By highlighting the specific color palette and fonts used in a design, it becomes easy to demonstrate your understanding of color theory, typography and design. Showcasing these aspects used can help the viewer understand the design's intention and how these elements have been used to create a cohesive and visually appealing design.

6. Extension of showcase

With all that context set, it's finally time to offload the rest of the frames, design elements and other aspects associated with the project. This could include mocks that extend the branding across elements like websites, business cards, the look-and-feel of social media platforms, stationery, other products, or whatever else relevant to that particular project. This helps show a cohesive and consistent visual identity across all touch points, which is crucial for building a strong and recognizable brand.

touchpoints example

The above steps should broadly help you construct most project pages in your portfolio. This is what the final page for the above project looks like on my Behance profile - Design Crescendo Project Page

The Periphery around a Good Page

Having seen a very simple structure you can follow to construct your own project pages, what are some other things you should keep in mind after making the page?

  • Use keywords: Use relevant keywords in your project description to help your project appear in search results on Behance and other search engines.

  • Customize your page: Customize your Behance portfolio page to match your brand and style once you have multiple projects. Use recurring fonts, color styles, and layouts to bring that sense of consistency.

  • Add links and contact information: Make sure to include links to your website, social media profiles, and contact information to make it easier for potential clients to get in touch with you.
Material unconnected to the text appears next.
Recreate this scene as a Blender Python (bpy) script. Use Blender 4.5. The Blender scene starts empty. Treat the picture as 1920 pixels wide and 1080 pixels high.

  • Promote your page: I’m definitely the worst at this, and that’s where I may have missed the bus in the past on multiple occasions, despite all the hard work leading up to this point. Promoting your projects on social media platforms and your website is an absolute must if you want the eyeballs you’re looking for.

Muster the courage and let the world know you’ve done something you’re proud of!

To End Things

Behance is a powerful platform for artists and designers to showcase their work and attract new opportunities. A well-designed and curated Behance portfolio can help you establish your brand, showcase your skills, and attract new clients and collaborators. By following this simple sequence to structure your projects, you can create an effective and engaging Behance portfolio page for your project. Here's a video of the entire breakdown that you can run through in no time to understand the same really quickly -

Keep checking out the works of other creators in your domain regularly, to draw inspiration from, and to be in sync with trending styles and pitches for your project pages. Hope this helps kill it out there!